July 23, 1997
Volatility Adjusted Stock and Mutual Fund Performance

In Evaluating Trading System Profitability I discussed my methodology for testing the profitability of futures trading systems using DRAWDOWN. The idea is to adjust the account size theoretically so that the maximum historical drawdown comes to no more than 10% of initial account equity.

This is, essentially, a method of creating a VOLATILITY ADJUSTED measure of system performance. The same methodology can be applied to any trading vehicle including stocks and mutual funds.

So, to find out just how profitable some of the better performing and famous tech stocks and mutual funds have been over the past 365 days I calculated a BUY AND HOLD net equity gain. Then, I ran the daily price fluctuations through a program I wrote to calculate drawdown and adjusted compound performance. I found the results very interesting.
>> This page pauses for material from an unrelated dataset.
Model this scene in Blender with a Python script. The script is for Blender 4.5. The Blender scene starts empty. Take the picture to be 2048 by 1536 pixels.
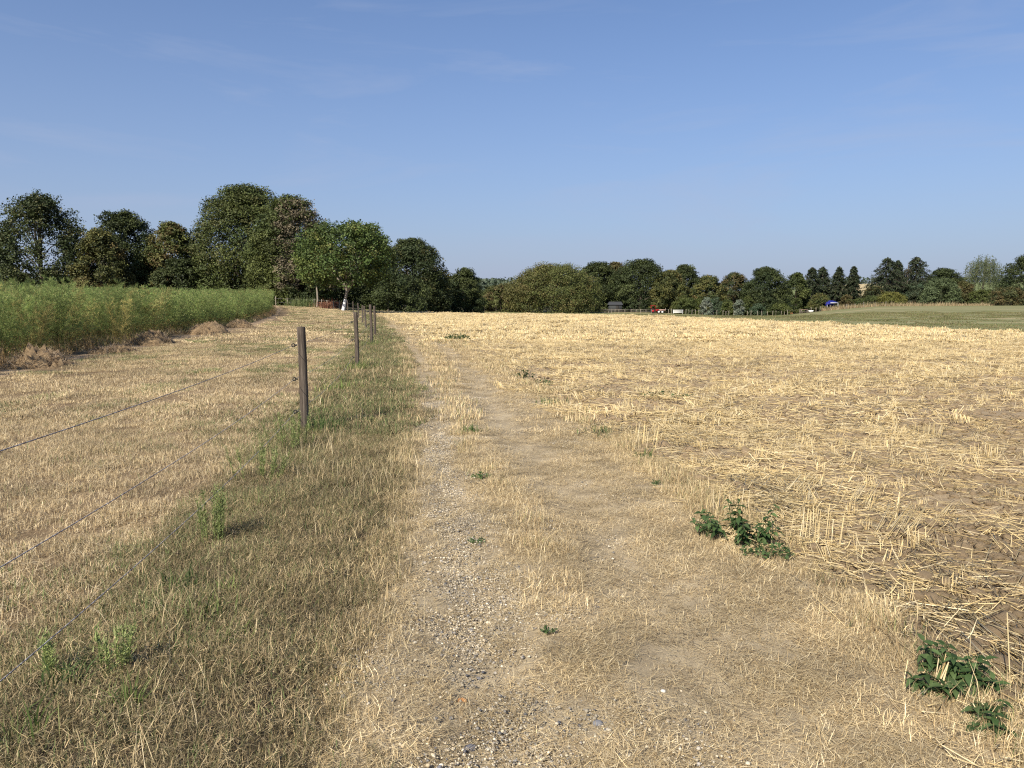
import bpy, math
import numpy as np
from math import radians as R

scene = bpy.context.scene
C = scene.collection

# ------------------------------------------------------------------ camera
cam_data = bpy.data.cameras.new('camera'); cam = bpy.data.objects.new('camera', cam_data); C.objects.link(cam)
cam_data.sensor_width = 36.0; cam_data.lens = 36.0 * 1540 / 2048
cam_data.clip_start = 0.05; cam_data.clip_end = 6000
PITCH = math.atan(170 / 1540)
cam.location = (0, 0, 1.6); cam.rotation_euler = (math.pi / 2 - PITCH, 0, 0)
scene.camera = cam

# ------------------------------------------------------------------ sky
SUN = np.array([-0.50, -0.866]); SUN_EL = R(39)
SUN = SUN / np.linalg.norm(SUN)
SKY_TINT = (0.74, 0.935, 1.17, 1)
w = bpy.data.worlds.new('World'); scene.world = w; w.use_nodes = True
nt = w.node_tree; nt.nodes.clear()
sky = nt.nodes.new('ShaderNodeTexSky'); sky.sky_type = 'NISHITA'; sky.sun_disc = False
sky.sun_elevation = SUN_EL; sky.sun_rotation = math.atan2(SUN[0], SUN[1])
sky.altitude = 60; sky.air_density = 1.0; sky.dust_density = 0.6; sky.ozone_density = 3.0
bg = nt.nodes.new('ShaderNodeBackground'); bg.inputs['Strength'].default_value = 0.075
wo = nt.nodes.new('ShaderNodeOutputWorld')
tc = nt.nodes.new('ShaderNodeTexCoord')
mp = nt.nodes.new('ShaderNodeMapping'); mp.inputs['Location'].default_value = (2.9, 3.1, .2); mp.inputs['Scale'].default_value = (1.6, 1.2, 9.0); mp.inputs['Rotation'].default_value = (0.0, R(14), 0.0)
cz = nt.nodes.new('ShaderNodeTexNoise'); cz.inputs['Scale'].default_value = 1.7; cz.inputs['Detail'].default_value = 5; cz.inputs['Roughness'].default_value = 0.62; cz.inputs['Distortion'].default_value = 0.6
cr = nt.nodes.new('ShaderNodeMapRange'); cr.inputs[1].default_value = 0.50; cr.inputs[2].default_value = 0.76; cr.inputs[3].default_value = 0.0; cr.inputs[4].default_value = 0.36
mx = nt.nodes.new('ShaderNodeMix'); mx.data_type = 'RGBA'; mx.blend_type = 'MIX'
nt.links.new(tc.outputs['Generated'], mp.inputs['Vector']); nt.links.new(mp.outputs[0], cz.inputs['Vector'])
nt.links.new(cz.outputs['Fac'], cr.inputs[0]); nt.links.new(cr.outputs[0], mx.inputs['Factor'])
# hazy lavender air low over the horizon, the same all the way round
hz = nt.nodes.new('ShaderNodeSeparateXYZ'); nt.links.new(tc.outputs['Generated'], hz.inputs[0])
def vmath(op, a, b):
    q = nt.nodes.new('ShaderNodeMath'); q.operation = op
    for i, v in enumerate((a, b)):
        if isinstance(v, (int, float)): q.inputs[i].default_value = v
        else: nt.links.new(v, q.inputs[i])
    return q.outputs[0]
hf = vmath('MULTIPLY', vmath('EXPONENT', vmath('MULTIPLY', vmath('ABSOLUTE', hz.outputs['Z'], 0), -4.6), 0), 0.96)
hm = nt.nodes.new('ShaderNodeMix'); hm.data_type = 'RGBA'; hm.inputs['B'].default_value = (3.5, 3.92, 5.3, 1)
tint = nt.nodes.new('ShaderNodeMix'); tint.data_type = 'RGBA'; tint.blend_type = 'MULTIPLY'; tint.inputs['Factor'].default_value = 1.0; tint.inputs['B'].default_value = SKY_TINT
nt.links.new(sky.outputs[0], tint.inputs['A']); nt.links.new(tint.outputs['Result'], hm.inputs['A']); nt.links.new(hf, hm.inputs['Factor'])
nt.links.new(hm.outputs['Result'], mx.inputs['A']); mx.inputs['B'].default_value = (3.9, 4.5, 6.1, 1)
nt.links.new(mx.outputs['Result'], bg.inputs['Color']); nt.links.new(bg.outputs[0], wo.inputs[0])

# ------------------------------------------------------------------ sun
sd = bpy.data.lights.new('sun', 'SUN'); sd.energy = 5.0; sd.angle = R(0.53); sd.color = (1.0, 0.92, 0.79)
sun = bpy.data.objects.new('sun', sd); C.objects.link(sun)
sv = np.array([SUN[0] * math.cos(SUN_EL), SUN[1] * math.cos(SUN_EL), math.sin(SUN_EL)])
import mathutils
sun.rotation_euler = mathutils.Vector(sv).to_track_quat('Z', 'Y').to_euler()
sun.location = (-40, -50, 60)

scene.view_settings.view_transform = 'Standard'; scene.view_settings.look = 'None'
scene.view_settings.exposure = 0.56; scene.view_settings.gamma = 1.0; scene.view_settings.use_curve_mapping = False
scene.cycles.filter_width = 1.2; scene.cycles.use_denoising = False
scene.cycles.max_bounces = 6; scene.cycles.diffuse_bounces = 3; scene.cycles.glossy_bounces = 1
scene.cycles.transmission_bounces = 3; scene.cycles.transparent_max_bounces = 4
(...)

For some of the biggest tech stocks and funds:

STOCK 1 mo.% Annual%
DELL 8.87% 177.24%
MSFT 5.14% 82.56%
CPQ 4.73% 74.11%
INTC 2.54% 35.13%
IBM 2.42% 33.26%
MU 2.01% 26.96%
MCAF 1.19% 15.25%
ORCL 1.05% 13.38%
CSCO 0.82% 10.34%
CPU 0.38% 4.62%
COMS 0.29% 3.48%
IOM 0.23% 2.82%
ASND 0.15% 1.87%
NOVL -.70% -8.10%
USR -.54% -6.30%
LMVTX 4.37% 67.13%
VIGRX 4.35% 66.77%
VFINX 3.12% 44.54%
SPY 2.94% 41.60%

What this table shows is some of the biggest and best performing tech stocks - mostly NASDAQ, their VOLATILITY (or DRAWDOWN) adjusted COMPOUND MONTHLY GAIN (past 365 days) and the ANNUALIZED GAIN based on 12 compoundings of the monthly gain.

At the end I have included LMVTX (Legg-Mason Value Trust), VIGRX (Vanguard S&P 500 Growth Index Fund), VFINX (Vanguard S&P 500 Index Fund), and SPY (S&P ADR - called SPYders). The VIGRX and SPY can be considered a proxy for the S&P 500 Index.

So, this way of measuring performance takes into account not only how much was made with a buy and hold, but how much drawdown had to be endured to make the gain. Obviously, the higher the max drawdown, the lower the performance figures.

My only comment about this is that if I am going to come up with a futures trading system it better beat a buy and hold of the S&P Index by a wide margin, otherwise it certainly isn't worth the trouble.